■ Task requirements ■
Make an exact copy of the listing below.

■ Data ■
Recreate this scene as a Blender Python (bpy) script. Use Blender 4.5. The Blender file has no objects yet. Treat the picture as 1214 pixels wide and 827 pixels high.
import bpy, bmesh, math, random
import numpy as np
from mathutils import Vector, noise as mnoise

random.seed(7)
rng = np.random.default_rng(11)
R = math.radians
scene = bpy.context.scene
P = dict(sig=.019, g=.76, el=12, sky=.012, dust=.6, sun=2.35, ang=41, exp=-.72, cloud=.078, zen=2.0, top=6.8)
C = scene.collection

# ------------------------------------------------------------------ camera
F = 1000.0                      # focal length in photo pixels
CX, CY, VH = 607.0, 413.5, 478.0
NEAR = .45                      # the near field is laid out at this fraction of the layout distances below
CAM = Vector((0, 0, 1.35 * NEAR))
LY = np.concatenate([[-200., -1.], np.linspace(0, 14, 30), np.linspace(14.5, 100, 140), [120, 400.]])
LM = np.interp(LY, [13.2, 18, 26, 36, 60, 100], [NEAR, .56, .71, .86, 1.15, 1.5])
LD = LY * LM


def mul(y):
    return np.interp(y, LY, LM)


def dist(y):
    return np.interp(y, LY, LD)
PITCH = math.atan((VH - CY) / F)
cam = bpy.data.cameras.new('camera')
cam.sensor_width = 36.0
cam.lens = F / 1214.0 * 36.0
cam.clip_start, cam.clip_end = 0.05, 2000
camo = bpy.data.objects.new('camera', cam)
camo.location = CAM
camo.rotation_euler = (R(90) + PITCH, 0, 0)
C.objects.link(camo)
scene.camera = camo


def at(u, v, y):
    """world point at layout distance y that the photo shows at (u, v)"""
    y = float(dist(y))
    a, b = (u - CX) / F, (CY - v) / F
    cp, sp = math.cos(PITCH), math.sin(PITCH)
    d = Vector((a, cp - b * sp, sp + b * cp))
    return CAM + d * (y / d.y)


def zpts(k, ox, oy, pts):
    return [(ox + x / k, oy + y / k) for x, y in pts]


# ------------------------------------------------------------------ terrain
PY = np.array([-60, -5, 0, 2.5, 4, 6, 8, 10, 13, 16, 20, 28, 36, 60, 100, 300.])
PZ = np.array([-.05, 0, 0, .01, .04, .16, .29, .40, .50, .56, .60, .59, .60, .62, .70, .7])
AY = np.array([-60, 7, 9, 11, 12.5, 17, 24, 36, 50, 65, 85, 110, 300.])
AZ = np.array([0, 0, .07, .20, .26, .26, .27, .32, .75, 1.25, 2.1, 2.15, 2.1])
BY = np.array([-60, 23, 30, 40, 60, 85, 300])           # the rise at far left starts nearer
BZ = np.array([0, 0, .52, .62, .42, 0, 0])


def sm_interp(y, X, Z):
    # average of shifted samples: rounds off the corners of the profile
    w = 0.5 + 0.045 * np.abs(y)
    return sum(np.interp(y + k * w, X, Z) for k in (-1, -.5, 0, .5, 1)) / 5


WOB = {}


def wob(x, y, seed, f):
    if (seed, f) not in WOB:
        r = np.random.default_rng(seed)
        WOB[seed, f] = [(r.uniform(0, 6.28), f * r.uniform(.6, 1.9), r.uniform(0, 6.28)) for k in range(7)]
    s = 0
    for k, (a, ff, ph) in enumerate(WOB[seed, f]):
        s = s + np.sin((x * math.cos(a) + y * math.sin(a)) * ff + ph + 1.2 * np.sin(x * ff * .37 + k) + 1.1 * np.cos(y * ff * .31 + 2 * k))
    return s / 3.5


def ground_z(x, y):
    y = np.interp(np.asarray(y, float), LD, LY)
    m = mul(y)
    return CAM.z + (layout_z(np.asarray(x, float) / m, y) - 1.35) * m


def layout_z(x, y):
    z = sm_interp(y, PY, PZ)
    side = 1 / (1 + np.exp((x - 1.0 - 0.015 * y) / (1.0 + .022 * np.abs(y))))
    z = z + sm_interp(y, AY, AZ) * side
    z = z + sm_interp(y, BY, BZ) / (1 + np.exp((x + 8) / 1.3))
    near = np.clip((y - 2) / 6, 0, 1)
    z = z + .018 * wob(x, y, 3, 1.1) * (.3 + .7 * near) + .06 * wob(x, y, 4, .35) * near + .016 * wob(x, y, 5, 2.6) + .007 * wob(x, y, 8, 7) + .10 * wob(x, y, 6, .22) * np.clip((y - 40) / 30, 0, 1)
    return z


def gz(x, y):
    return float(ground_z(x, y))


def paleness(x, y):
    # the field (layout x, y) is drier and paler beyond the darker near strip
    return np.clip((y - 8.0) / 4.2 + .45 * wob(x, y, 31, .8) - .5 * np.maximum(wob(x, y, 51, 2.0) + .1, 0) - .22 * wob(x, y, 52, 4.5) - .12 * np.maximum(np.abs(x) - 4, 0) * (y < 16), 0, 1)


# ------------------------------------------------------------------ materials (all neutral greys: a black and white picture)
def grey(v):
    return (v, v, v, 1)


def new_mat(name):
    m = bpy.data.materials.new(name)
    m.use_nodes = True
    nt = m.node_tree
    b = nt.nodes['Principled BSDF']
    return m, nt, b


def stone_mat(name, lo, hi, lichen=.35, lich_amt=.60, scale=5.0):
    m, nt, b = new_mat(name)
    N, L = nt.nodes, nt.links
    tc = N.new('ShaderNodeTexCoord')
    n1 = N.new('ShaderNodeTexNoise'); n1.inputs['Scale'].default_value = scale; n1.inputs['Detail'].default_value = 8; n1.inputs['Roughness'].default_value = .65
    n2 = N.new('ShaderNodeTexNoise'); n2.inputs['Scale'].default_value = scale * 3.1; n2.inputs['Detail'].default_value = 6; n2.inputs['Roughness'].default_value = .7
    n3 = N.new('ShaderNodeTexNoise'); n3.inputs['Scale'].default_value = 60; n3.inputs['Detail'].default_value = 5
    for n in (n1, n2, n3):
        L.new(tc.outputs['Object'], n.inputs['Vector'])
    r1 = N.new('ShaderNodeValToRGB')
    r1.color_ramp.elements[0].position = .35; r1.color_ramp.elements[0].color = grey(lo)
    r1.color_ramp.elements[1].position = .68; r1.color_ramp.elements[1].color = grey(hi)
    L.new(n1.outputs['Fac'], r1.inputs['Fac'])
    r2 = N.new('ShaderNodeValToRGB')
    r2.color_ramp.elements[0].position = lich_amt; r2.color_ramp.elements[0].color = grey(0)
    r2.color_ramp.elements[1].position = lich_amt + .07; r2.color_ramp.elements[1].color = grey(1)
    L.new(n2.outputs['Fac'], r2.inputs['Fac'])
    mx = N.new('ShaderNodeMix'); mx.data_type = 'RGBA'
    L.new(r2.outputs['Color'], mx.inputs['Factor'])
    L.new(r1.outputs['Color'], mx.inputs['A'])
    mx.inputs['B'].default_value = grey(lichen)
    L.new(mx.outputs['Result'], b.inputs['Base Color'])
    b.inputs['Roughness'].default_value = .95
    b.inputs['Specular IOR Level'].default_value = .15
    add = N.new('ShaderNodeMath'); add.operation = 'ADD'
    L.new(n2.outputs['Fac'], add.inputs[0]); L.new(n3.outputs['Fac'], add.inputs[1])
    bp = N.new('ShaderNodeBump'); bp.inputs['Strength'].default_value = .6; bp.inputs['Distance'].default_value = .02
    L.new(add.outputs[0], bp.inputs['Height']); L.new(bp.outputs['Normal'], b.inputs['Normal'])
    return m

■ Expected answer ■
Recreate this scene as a Blender Python (bpy) script. Use Blender 4.5. The Blender file has no objects yet. Treat the picture as 1214 pixels wide and 827 pixels high.
import bpy, bmesh, math, random
import numpy as np
from mathutils import Vector, noise as mnoise

random.seed(7)
rng = np.random.default_rng(11)
R = math.radians
scene = bpy.context.scene
P = dict(sig=.019, g=.76, el=12, sky=.012, dust=.6, sun=2.35, ang=41, exp=-.72, cloud=.078, zen=2.0, top=6.8)
C = scene.collection

# ------------------------------------------------------------------ camera
F = 1000.0                      # focal length in photo pixels
CX, CY, VH = 607.0, 413.5, 478.0
NEAR = .45                      # the near field is laid out at this fraction of the layout distances below
CAM = Vector((0, 0, 1.35 * NEAR))
LY = np.concatenate([[-200., -1.], np.linspace(0, 14, 30), np.linspace(14.5, 100, 140), [120, 400.]])
LM = np.interp(LY, [13.2, 18, 26, 36, 60, 100], [NEAR, .56, .71, .86, 1.15, 1.5])
LD = LY * LM


def mul(y):
    return np.interp(y, LY, LM)


def dist(y):
    return np.interp(y, LY, LD)
PITCH = math.atan((VH - CY) / F)
cam = bpy.data.cameras.new('camera')
cam.sensor_width = 36.0
cam.lens = F / 1214.0 * 36.0
cam.clip_start, cam.clip_end = 0.05, 2000
camo = bpy.data.objects.new('camera', cam)
camo.location = CAM
camo.rotation_euler = (R(90) + PITCH, 0, 0)
C.objects.link(camo)
scene.camera = camo


def at(u, v, y):
    """world point at layout distance y that the photo shows at (u, v)"""
    y = float(dist(y))
    a, b = (u - CX) / F, (CY - v) / F
    cp, sp = math.cos(PITCH), math.sin(PITCH)
    d = Vector((a, cp - b * sp, sp + b * cp))
    return CAM + d * (y / d.y)


def zpts(k, ox, oy, pts):
    return [(ox + x / k, oy + y / k) for x, y in pts]


# ------------------------------------------------------------------ terrain
PY = np.array([-60, -5, 0, 2.5, 4, 6, 8, 10, 13, 16, 20, 28, 36, 60, 100, 300.])
PZ = np.array([-.05, 0, 0, .01, .04, .16, .29, .40, .50, .56, .60, .59, .60, .62, .70, .7])
AY = np.array([-60, 7, 9, 11, 12.5, 17, 24, 36, 50, 65, 85, 110, 300.])
AZ = np.array([0, 0, .07, .20, .26, .26, .27, .32, .75, 1.25, 2.1, 2.15, 2.1])
BY = np.array([-60, 23, 30, 40, 60, 85, 300])           # the rise at far left starts nearer
BZ = np.array([0, 0, .52, .62, .42, 0, 0])


def sm_interp(y, X, Z):
    # average of shifted samples: rounds off the corners of the profile
    w = 0.5 + 0.045 * np.abs(y)
    return sum(np.interp(y + k * w, X, Z) for k in (-1, -.5, 0, .5, 1)) / 5


WOB = {}


def wob(x, y, seed, f):
    if (seed, f) not in WOB:
        r = np.random.default_rng(seed)
        WOB[seed, f] = [(r.uniform(0, 6.28), f * r.uniform(.6, 1.9), r.uniform(0, 6.28)) for k in range(7)]
    s = 0
    for k, (a, ff, ph) in enumerate(WOB[seed, f]):
        s = s + np.sin((x * math.cos(a) + y * math.sin(a)) * ff + ph + 1.2 * np.sin(x * ff * .37 + k) + 1.1 * np.cos(y * ff * .31 + 2 * k))
    return s / 3.5


def ground_z(x, y):
    y = np.interp(np.asarray(y, float), LD, LY)
    m = mul(y)
    return CAM.z + (layout_z(np.asarray(x, float) / m, y) - 1.35) * m


def layout_z(x, y):
    z = sm_interp(y, PY, PZ)
    side = 1 / (1 + np.exp((x - 1.0 - 0.015 * y) / (1.0 + .022 * np.abs(y))))
    z = z + sm_interp(y, AY, AZ) * side
    z = z + sm_interp(y, BY, BZ) / (1 + np.exp((x + 8) / 1.3))
    near = np.clip((y - 2) / 6, 0, 1)
    z = z + .018 * wob(x, y, 3, 1.1) * (.3 + .7 * near) + .06 * wob(x, y, 4, .35) * near + .016 * wob(x, y, 5, 2.6) + .007 * wob(x, y, 8, 7) + .10 * wob(x, y, 6, .22) * np.clip((y - 40) / 30, 0, 1)
    return z


def gz(x, y):
    return float(ground_z(x, y))


def paleness(x, y):
    # the field (layout x, y) is drier and paler beyond the darker near strip
    return np.clip((y - 8.0) / 4.2 + .45 * wob(x, y, 31, .8) - .5 * np.maximum(wob(x, y, 51, 2.0) + .1, 0) - .22 * wob(x, y, 52, 4.5) - .12 * np.maximum(np.abs(x) - 4, 0) * (y < 16), 0, 1)


# ------------------------------------------------------------------ materials (all neutral greys: a black and white picture)
def grey(v):
    return (v, v, v, 1)


def new_mat(name):
    m = bpy.data.materials.new(name)
    m.use_nodes = True
    nt = m.node_tree
    b = nt.nodes['Principled BSDF']
    return m, nt, b


def stone_mat(name, lo, hi, lichen=.35, lich_amt=.60, scale=5.0):
    m, nt, b = new_mat(name)
    N, L = nt.nodes, nt.links
    tc = N.new('ShaderNodeTexCoord')
    n1 = N.new('ShaderNodeTexNoise'); n1.inputs['Scale'].default_value = scale; n1.inputs['Detail'].default_value = 8; n1.inputs['Roughness'].default_value = .65
    n2 = N.new('ShaderNodeTexNoise'); n2.inputs['Scale'].default_value = scale * 3.1; n2.inputs['Detail'].default_value = 6; n2.inputs['Roughness'].default_value = .7
    n3 = N.new('ShaderNodeTexNoise'); n3.inputs['Scale'].default_value = 60; n3.inputs['Detail'].default_value = 5
    for n in (n1, n2, n3):
        L.new(tc.outputs['Object'], n.inputs['Vector'])
    r1 = N.new('ShaderNodeValToRGB')
    r1.color_ramp.elements[0].position = .35; r1.color_ramp.elements[0].color = grey(lo)
    r1.color_ramp.elements[1].position = .68; r1.color_ramp.elements[1].color = grey(hi)
    L.new(n1.outputs['Fac'], r1.inputs['Fac'])
    r2 = N.new('ShaderNodeValToRGB')
    r2.color_ramp.elements[0].position = lich_amt; r2.color_ramp.elements[0].color = grey(0)
    r2.color_ramp.elements[1].position = lich_amt + .07; r2.color_ramp.elements[1].color = grey(1)
    L.new(n2.outputs['Fac'], r2.inputs['Fac'])
    mx = N.new('ShaderNodeMix'); mx.data_type = 'RGBA'
    L.new(r2.outputs['Color'], mx.inputs['Factor'])
    L.new(r1.outputs['Color'], mx.inputs['A'])
    mx.inputs['B'].default_value = grey(lichen)
    L.new(mx.outputs['Result'], b.inputs['Base Color'])
    b.inputs['Roughness'].default_value = .95
    b.inputs['Specular IOR Level'].default_value = .15
    add = N.new('ShaderNodeMath'); add.operation = 'ADD'
    L.new(n2.outputs['Fac'], add.inputs[0]); L.new(n3.outputs['Fac'], add.inputs[1])
    bp = N.new('ShaderNodeBump'); bp.inputs['Strength'].default_value = .6; bp.inputs['Distance'].default_value = .02
    L.new(add.outputs[0], bp.inputs['Height']); L.new(bp.outputs['Normal'], b.inputs['Normal'])
    return m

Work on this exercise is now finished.